**SHORT EXERCISE:**
Copy out each line that mentions the word "This".

**STORED DATA:**
++++++++++++++++++++

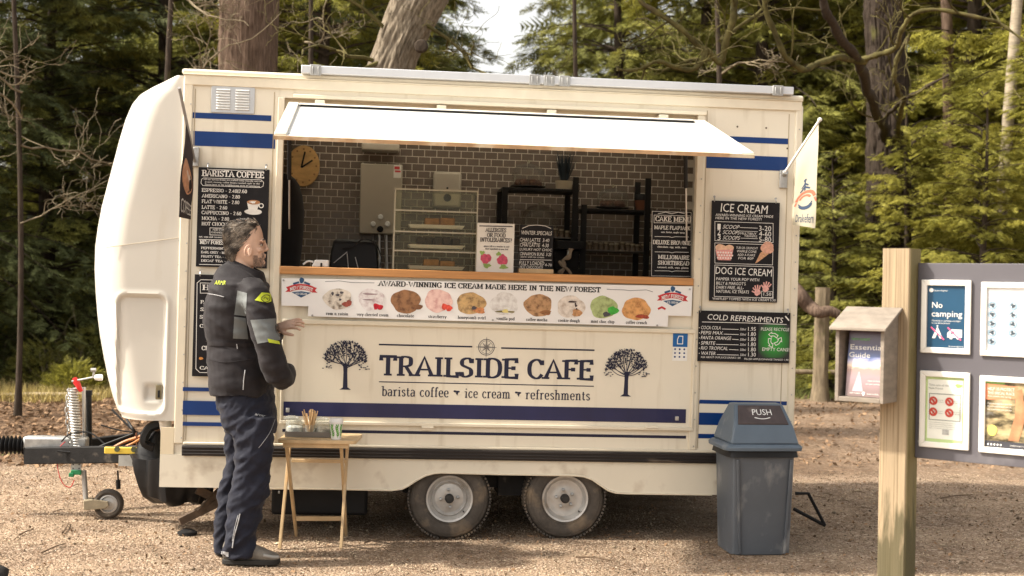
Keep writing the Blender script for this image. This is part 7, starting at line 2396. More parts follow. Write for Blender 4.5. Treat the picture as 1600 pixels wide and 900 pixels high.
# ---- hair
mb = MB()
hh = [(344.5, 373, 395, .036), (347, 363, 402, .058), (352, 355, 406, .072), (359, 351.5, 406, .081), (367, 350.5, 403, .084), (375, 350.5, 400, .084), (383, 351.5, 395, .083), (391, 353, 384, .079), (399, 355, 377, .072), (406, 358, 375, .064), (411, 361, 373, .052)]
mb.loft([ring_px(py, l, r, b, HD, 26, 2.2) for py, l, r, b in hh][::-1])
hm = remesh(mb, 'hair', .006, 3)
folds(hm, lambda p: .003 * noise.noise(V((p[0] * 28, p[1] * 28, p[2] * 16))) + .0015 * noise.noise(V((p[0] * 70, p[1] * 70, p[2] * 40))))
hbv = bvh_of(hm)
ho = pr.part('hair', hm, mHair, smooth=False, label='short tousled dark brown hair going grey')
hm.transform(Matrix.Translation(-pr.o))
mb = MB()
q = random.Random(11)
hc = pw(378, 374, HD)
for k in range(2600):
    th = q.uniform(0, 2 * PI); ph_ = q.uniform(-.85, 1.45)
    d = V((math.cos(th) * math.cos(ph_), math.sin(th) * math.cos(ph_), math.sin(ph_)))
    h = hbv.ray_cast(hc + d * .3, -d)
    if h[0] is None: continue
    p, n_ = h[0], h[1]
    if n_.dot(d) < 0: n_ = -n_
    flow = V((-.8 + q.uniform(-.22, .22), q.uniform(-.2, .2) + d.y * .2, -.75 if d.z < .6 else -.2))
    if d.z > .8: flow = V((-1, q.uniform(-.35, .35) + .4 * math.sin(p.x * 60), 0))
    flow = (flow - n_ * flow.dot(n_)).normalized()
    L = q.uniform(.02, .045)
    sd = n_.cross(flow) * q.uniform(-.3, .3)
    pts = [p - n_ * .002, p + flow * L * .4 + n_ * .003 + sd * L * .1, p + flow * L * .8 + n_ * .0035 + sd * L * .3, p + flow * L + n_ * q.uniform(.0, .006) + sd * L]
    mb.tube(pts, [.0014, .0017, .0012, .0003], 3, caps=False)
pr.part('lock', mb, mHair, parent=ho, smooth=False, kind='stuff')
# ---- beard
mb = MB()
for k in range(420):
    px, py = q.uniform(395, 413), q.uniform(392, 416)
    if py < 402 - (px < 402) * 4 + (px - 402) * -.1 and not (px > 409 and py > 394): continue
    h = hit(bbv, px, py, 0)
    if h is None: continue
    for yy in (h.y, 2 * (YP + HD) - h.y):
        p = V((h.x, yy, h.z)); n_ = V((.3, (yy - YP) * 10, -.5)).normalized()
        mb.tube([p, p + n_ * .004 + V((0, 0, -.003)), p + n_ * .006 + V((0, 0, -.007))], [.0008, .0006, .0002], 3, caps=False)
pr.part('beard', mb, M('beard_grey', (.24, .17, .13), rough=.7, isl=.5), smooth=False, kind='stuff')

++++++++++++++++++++

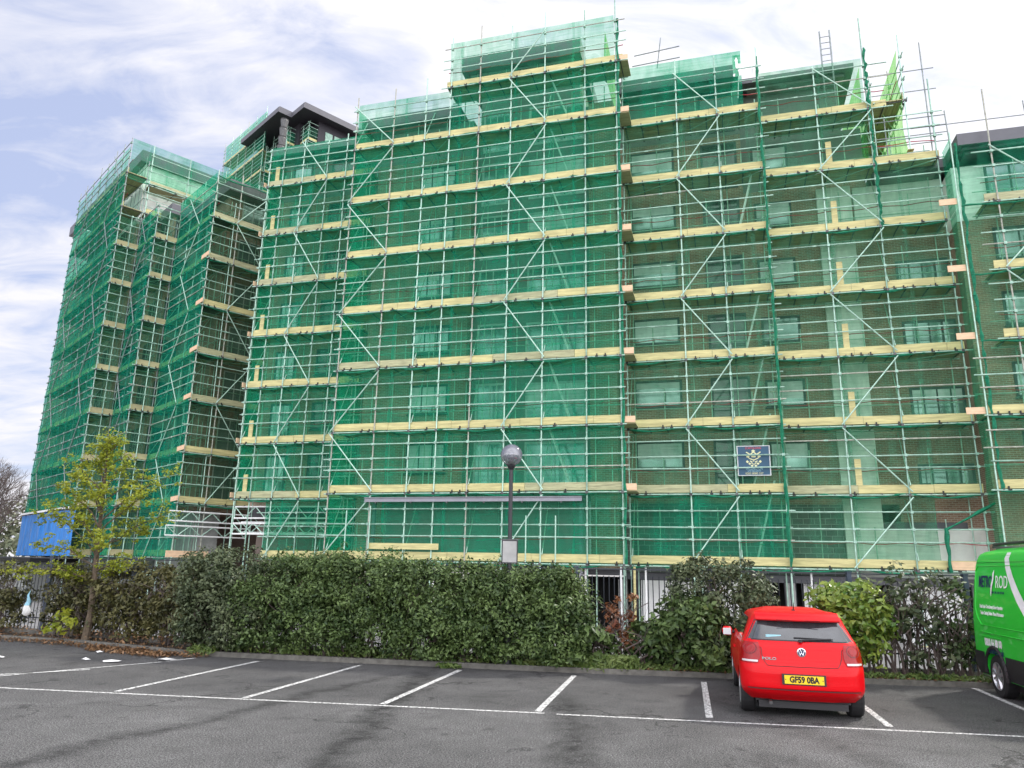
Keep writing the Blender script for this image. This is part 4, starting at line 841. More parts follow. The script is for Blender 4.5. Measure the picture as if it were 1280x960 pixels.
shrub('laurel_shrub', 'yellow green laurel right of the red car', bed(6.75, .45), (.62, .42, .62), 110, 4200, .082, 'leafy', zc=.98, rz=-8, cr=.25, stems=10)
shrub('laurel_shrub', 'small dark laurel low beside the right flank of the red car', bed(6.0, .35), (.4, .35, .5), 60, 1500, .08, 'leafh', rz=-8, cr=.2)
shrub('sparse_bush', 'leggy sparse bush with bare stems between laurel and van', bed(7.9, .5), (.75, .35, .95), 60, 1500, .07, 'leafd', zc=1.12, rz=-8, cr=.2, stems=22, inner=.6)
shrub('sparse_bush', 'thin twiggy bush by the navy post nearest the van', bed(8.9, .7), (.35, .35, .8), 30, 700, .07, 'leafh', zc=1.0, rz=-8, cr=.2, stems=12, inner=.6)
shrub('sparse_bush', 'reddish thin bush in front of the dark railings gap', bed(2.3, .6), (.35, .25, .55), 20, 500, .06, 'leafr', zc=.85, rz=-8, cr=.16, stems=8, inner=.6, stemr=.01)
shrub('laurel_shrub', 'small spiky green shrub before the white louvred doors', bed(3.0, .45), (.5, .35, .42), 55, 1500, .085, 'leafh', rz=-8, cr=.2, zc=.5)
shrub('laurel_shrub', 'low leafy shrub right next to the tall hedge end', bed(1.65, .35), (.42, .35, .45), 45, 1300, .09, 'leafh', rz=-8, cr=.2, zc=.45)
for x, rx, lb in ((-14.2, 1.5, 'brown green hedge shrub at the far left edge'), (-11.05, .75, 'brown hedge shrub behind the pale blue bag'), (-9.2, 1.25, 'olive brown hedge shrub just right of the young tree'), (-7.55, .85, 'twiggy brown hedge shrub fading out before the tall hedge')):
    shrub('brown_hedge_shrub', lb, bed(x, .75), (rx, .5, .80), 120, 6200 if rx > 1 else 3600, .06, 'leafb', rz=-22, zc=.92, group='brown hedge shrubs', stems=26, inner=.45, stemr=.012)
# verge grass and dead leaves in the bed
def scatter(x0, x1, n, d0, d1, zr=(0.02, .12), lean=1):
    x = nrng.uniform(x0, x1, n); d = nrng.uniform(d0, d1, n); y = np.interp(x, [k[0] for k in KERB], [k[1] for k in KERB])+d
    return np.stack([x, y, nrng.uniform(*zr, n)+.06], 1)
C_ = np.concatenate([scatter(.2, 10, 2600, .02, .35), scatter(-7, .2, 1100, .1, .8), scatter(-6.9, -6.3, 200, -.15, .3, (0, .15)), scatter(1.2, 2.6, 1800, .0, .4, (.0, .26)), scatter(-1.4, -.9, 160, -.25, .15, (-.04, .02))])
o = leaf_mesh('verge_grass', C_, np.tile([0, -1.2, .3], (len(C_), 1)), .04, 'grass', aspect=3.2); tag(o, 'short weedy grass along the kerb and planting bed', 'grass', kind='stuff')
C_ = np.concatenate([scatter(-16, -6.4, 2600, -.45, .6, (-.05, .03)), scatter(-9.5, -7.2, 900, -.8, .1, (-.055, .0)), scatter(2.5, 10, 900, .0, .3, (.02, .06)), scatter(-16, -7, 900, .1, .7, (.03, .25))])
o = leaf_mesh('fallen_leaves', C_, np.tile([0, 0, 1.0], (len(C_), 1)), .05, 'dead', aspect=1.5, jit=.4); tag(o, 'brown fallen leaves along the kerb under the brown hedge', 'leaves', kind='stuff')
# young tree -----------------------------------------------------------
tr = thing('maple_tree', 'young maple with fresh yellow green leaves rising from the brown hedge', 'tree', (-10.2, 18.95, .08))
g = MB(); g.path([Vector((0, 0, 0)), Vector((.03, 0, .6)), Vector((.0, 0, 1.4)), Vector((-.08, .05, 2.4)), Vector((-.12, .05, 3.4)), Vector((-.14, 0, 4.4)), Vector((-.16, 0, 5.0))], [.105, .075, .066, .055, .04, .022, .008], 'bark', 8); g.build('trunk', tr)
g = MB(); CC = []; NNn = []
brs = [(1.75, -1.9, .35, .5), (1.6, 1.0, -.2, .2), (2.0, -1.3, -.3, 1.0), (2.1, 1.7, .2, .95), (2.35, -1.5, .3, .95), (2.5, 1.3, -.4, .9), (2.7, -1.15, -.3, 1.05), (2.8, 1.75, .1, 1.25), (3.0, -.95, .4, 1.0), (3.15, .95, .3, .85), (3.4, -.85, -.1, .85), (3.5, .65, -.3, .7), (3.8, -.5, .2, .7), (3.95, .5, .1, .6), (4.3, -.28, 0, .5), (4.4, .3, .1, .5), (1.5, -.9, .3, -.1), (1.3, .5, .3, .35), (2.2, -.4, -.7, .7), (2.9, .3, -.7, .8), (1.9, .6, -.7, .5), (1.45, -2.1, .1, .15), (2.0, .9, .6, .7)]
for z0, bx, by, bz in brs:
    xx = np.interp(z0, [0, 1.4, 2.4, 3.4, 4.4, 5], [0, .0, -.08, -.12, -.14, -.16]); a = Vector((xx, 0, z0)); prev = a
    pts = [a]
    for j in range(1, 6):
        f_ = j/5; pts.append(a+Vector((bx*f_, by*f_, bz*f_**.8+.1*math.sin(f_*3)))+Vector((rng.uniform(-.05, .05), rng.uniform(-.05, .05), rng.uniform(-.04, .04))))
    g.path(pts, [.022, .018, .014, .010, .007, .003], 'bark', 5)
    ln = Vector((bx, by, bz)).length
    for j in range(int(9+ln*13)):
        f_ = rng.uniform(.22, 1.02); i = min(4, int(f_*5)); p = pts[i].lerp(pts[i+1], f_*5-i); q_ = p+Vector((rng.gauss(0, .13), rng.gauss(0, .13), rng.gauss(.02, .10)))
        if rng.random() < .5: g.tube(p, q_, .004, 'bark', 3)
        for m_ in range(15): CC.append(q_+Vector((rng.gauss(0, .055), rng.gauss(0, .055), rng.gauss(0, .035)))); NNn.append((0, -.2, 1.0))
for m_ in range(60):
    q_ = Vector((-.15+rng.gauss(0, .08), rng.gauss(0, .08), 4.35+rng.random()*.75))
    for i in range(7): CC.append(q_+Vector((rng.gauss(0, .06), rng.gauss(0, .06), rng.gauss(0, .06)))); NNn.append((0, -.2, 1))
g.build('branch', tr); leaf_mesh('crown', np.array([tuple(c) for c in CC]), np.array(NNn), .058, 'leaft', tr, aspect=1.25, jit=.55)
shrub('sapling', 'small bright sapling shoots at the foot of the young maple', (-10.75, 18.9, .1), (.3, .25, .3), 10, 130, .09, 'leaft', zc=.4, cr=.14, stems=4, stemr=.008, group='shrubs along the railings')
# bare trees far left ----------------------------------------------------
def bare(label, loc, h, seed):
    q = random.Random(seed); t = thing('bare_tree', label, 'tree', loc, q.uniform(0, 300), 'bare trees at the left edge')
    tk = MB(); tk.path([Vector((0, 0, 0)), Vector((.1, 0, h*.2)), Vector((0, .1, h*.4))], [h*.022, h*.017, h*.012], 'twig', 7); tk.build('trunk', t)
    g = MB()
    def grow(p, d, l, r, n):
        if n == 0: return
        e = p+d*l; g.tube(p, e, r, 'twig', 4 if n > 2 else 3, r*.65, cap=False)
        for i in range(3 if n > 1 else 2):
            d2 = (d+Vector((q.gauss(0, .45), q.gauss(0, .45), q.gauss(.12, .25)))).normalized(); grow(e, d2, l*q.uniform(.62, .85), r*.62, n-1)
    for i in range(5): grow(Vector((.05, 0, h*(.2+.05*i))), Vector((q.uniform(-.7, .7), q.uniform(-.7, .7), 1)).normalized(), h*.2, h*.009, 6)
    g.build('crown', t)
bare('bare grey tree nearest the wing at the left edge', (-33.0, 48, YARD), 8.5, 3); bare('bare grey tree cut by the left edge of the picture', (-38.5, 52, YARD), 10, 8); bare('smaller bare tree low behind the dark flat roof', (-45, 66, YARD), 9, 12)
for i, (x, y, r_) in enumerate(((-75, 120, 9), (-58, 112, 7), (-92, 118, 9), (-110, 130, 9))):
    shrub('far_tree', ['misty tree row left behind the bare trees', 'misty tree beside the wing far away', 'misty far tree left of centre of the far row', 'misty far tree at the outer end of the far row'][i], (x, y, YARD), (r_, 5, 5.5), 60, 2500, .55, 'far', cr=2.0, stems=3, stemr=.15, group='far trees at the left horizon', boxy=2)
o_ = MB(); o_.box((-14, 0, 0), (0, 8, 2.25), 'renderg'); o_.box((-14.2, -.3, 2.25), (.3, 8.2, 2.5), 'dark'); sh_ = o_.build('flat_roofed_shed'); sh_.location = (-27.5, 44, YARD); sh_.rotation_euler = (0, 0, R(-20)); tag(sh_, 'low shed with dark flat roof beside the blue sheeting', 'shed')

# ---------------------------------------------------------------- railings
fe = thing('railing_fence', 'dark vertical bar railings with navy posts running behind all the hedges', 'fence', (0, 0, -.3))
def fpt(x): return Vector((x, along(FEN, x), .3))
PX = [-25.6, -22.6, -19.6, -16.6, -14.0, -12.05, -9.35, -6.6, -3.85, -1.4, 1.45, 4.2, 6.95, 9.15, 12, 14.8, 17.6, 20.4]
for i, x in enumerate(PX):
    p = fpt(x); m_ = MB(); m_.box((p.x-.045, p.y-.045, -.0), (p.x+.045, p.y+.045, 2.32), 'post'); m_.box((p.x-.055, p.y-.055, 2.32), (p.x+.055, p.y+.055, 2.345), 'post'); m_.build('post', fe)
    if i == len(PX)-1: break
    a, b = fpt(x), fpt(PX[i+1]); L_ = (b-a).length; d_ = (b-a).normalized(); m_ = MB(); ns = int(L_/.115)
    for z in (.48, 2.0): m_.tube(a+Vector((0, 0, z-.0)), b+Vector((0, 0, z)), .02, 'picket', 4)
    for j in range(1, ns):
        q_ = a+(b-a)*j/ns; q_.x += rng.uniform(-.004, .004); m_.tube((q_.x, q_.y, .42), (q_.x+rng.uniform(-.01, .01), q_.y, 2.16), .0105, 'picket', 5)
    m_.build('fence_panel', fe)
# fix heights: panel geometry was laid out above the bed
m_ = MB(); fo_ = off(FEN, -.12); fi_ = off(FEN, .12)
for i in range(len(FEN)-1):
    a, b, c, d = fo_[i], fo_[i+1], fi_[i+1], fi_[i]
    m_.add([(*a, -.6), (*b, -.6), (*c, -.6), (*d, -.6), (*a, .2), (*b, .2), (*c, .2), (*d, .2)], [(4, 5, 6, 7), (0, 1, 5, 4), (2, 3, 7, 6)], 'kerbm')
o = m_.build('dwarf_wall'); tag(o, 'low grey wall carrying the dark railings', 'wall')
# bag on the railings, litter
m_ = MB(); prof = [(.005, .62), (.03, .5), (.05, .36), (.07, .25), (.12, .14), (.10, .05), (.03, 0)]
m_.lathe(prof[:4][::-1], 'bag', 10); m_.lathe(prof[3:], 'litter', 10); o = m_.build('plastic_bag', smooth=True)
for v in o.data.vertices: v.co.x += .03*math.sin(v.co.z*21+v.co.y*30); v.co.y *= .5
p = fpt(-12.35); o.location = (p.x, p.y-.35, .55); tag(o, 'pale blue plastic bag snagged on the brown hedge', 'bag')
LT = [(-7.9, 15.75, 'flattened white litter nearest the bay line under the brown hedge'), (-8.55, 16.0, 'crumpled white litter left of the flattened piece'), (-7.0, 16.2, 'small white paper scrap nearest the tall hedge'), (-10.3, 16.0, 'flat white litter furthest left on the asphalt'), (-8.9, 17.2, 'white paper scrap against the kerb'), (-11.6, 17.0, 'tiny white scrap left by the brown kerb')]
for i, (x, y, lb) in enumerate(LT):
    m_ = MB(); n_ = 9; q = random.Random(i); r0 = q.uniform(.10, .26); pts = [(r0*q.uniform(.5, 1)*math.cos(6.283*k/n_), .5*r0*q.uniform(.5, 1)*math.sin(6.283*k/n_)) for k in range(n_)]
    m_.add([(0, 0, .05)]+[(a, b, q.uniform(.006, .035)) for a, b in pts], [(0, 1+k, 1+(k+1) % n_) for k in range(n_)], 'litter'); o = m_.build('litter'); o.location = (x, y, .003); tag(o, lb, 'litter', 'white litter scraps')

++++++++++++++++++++

**SOLUTION:**
Keep writing the Blender script for this image. This is part 7, starting at line 2396. More parts follow. Write for Blender 4.5. Treat the picture as 1600 pixels wide and 900 pixels high.
Keep writing the Blender script for this image. This is part 4, starting at line 841. More parts follow. The script is for Blender 4.5. Measure the picture as if it were 1280x960 pixels.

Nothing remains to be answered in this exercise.